El novelista (también el cuentista), en su trabajo diario, activa mecanismos de evolución cultural. Un riesgo conlleva esto: no acertar al decidir. La incertidumbre que deriva de la ignorancia acerca de la pertinencia, o impertinencia, de nuestras decisiones tomadas en frío o en caliente es tan antigua como la historia de la humanidad. Nadie se fustigue por ello. Nadie crea que es babieca por algo así. Si el hombre conociera, a priori, las consecuencias de sus pensamientos y actos dos extremos se extenderían por el ancho mundo: el bien y el mal sin medias tintas. O tanto monta: la perfección y la imperfección sin puntualizar. Es decir: el blanco y el negro. Pero no el gris.
José Antonio Marina y Javier Rimbaud defienden la idea de <<El algoritmo evolutivo>>. “La evolución de las culturas se rige por un mecanismo análogo [al de la evolución de las especies, de Darwin]. Hay una fuerza impulsora, que mueve y dirige la acción: las necesidades, deseos, expectativas y pasiones humanas; hay un mecanismo que proporciona soluciones a los problemas planteados por esos deseos; hay un sistema de selección que elige una de las soluciones y rechaza las restantes>> (Biografía de la humanidad.

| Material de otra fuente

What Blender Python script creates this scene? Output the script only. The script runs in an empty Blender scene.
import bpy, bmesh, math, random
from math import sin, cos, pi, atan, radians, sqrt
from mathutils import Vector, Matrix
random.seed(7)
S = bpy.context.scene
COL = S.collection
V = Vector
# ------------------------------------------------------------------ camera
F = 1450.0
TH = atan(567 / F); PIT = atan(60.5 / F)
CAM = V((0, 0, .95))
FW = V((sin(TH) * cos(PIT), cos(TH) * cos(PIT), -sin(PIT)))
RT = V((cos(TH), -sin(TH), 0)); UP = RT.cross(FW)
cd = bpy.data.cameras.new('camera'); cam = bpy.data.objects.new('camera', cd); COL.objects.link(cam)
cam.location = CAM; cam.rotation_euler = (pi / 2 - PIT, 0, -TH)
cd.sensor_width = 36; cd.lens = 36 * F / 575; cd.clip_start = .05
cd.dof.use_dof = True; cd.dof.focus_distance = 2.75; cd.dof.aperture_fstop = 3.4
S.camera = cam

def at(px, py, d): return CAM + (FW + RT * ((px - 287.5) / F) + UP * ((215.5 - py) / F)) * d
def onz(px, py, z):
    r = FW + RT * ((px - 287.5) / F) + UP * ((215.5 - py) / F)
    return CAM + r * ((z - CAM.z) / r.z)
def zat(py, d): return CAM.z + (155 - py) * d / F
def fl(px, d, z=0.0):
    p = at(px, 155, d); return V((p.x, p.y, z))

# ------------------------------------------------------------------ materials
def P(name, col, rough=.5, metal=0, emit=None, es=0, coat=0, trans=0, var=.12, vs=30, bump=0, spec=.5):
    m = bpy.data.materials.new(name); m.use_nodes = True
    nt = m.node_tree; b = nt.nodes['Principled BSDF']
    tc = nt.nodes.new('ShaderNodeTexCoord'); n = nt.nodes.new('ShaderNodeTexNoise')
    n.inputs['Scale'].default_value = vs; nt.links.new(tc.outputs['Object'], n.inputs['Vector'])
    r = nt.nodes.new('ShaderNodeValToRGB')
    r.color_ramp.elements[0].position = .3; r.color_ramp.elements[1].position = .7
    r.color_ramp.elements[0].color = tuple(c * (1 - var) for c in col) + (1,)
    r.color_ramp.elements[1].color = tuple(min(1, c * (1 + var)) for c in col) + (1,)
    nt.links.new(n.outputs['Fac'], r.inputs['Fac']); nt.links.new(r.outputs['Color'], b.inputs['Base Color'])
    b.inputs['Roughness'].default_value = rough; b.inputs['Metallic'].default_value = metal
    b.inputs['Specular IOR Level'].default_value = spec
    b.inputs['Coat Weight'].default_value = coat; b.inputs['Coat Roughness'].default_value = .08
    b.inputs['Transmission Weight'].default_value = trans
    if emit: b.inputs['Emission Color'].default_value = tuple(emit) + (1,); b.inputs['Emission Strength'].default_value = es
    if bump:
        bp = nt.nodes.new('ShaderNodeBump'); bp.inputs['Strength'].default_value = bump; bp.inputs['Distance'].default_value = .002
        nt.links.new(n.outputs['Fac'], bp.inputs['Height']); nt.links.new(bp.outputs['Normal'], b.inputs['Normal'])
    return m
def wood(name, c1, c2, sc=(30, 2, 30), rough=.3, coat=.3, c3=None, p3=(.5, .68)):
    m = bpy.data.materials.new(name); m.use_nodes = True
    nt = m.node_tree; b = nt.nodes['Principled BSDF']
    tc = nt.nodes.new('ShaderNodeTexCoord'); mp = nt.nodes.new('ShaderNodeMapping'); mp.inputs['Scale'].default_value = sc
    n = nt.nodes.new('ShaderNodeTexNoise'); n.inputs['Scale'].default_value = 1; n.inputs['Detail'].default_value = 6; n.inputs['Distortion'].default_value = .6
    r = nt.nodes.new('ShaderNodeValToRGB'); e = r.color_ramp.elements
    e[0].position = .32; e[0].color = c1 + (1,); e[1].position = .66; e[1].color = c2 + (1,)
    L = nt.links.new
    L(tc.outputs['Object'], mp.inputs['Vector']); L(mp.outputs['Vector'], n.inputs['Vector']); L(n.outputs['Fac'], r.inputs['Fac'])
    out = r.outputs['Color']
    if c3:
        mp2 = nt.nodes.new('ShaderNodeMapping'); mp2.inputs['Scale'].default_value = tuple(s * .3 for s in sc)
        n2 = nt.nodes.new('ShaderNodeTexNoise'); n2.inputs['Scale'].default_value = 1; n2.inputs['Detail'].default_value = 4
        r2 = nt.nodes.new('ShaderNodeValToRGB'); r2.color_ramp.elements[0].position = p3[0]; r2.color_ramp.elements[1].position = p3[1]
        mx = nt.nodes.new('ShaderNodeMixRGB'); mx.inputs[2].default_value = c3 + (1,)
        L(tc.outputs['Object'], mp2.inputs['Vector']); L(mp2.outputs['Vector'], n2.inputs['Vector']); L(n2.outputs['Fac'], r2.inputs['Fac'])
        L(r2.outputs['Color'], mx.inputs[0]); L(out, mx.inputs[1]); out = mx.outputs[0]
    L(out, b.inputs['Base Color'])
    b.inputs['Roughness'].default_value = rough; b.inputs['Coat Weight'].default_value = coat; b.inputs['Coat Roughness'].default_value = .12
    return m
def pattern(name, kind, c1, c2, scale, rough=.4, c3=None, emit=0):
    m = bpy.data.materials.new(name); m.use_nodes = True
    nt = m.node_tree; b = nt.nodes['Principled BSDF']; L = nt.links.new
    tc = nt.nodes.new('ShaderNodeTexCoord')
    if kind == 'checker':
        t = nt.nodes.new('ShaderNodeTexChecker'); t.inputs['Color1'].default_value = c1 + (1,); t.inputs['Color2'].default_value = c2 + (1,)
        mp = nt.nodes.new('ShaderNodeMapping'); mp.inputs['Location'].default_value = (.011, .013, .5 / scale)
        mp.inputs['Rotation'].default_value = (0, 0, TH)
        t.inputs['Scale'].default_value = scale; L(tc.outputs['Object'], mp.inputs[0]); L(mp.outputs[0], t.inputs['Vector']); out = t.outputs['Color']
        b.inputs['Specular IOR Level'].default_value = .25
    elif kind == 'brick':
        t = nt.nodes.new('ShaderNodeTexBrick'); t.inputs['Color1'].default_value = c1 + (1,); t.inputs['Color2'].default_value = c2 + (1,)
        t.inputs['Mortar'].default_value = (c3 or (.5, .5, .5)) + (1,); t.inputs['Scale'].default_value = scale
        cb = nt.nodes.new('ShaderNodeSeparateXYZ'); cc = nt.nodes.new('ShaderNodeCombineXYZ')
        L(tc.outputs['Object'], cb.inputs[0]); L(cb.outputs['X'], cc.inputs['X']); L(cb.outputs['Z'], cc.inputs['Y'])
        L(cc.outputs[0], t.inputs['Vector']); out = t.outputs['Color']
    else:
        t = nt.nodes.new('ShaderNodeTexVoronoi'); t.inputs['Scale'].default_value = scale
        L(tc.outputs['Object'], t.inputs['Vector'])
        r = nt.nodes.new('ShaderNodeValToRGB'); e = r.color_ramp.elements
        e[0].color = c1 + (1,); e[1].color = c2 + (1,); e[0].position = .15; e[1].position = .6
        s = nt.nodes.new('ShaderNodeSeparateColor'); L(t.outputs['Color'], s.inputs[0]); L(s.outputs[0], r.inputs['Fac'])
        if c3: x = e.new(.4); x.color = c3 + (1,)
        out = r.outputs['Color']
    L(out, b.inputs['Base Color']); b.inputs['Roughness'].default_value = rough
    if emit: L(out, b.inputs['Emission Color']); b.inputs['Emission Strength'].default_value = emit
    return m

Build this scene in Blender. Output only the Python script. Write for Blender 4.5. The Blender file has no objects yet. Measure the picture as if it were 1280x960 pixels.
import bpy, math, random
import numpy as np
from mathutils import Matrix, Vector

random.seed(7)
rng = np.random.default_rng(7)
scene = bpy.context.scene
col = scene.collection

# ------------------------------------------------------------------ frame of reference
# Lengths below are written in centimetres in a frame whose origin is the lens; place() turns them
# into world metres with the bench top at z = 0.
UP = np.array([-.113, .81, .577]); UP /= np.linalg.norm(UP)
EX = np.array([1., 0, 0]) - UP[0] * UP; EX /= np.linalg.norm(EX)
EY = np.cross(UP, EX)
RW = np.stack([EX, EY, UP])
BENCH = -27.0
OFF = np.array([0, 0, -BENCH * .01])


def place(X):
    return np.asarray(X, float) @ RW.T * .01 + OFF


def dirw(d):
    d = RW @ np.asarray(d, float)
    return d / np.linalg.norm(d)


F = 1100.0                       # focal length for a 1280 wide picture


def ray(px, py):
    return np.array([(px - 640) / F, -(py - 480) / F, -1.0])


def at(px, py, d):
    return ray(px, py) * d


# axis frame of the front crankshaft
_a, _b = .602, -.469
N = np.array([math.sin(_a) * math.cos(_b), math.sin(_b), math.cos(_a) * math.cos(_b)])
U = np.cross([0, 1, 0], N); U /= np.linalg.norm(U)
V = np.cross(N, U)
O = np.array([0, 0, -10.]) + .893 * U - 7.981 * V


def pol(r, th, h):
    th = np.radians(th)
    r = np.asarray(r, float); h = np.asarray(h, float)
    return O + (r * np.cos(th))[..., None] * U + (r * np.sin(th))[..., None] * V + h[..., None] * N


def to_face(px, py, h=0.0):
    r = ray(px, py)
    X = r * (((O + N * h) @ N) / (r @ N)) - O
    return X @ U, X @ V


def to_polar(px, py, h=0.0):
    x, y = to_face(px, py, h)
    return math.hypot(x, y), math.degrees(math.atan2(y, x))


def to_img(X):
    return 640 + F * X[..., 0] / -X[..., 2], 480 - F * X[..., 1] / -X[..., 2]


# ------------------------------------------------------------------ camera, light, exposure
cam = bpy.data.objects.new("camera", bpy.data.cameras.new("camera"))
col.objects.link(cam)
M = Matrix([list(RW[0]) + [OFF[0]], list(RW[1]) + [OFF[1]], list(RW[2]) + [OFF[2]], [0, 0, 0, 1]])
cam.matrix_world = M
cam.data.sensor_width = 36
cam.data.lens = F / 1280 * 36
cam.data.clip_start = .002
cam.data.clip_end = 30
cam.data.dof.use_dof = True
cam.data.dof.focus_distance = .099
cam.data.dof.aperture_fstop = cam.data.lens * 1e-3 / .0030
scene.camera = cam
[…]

Ariel. Barcelona, 2018. Pág., 24).
Pues bien: en pos de la búsqueda de seguridad, al decidir, el pobrecito novelista (también el pobrecito cuentista) puede acabar siendo mordido por la locura. Legión son los escritores que han conocido de cerca las fauces desencajadas de esa perra rabiosa. Alguno hasta se ha defendido de ella amparándose en la fuerza. Devolvámosle, ahora, el don de la palabra a Marina y a Rimbaud: "En todos los seres humanos hay un deseo de seguridad (fuerza impulsora), que plantea el problema de cómo conseguirla. (…) Lucien Febvre estudió este deseo por el papel capital que ha jugado en la historia de las sociedades humanas. A lo largo del tiempo se han propuesto muchas soluciones: la cooperación para defenderse, la destrucción del enemigo, la organización política, los sistemas normativos, el retiro al desierto, la búsqueda interior de la pasividad, las religiones" (op. cit., Pág. 27).
Nada de esto le es ajeno al novelista (ni al cuentista). Borges se alió con Bioy para escribir, a cuatro manos, algunas piezas que no son lo mejor de su producción literaria (acaso sí de la de Bioy. Yo no sé): ambos cooperarían para defenderse. De qué o de quién no me es dado saberlo. Fernando Sanchez Dragó trataría de destruir, metafóricamente hablando, a Millás porque este habría expuesto una opinión contraria a la suya en materia de yo no sé qué (la destrucción del enemigo). Góngora y Quevedo representan un buen ejemplo de esto último. Las editoriales deciden qué texto debe ser publicado y qué texto no con base en criterios comerciales más que estilísticos (la organización política). El canon literario es conocido por todos pero nadie sabe justificar, con argumentos de peso, su rigidez (los sistemas normativos). El escritor, exhausto, se retira a su cubil cuando no entiende según qué cosas (el retiro al desierto). El escritor medita (la búsqueda interior de la pasividad). El escritor tiene fe en su obra (las religiones).
Moraleja: Quien escriba refanfinflándosela todo, y todos, escribirá siempre.
No lo hagas (escribir), escritor amigo, para publicar. No cometas ese dislate. Que tu motivación sea otra. Y si aquella (la publicación) llega algún día, recíbela con alegría (perdón por la rima). ¡Y a otra cosa!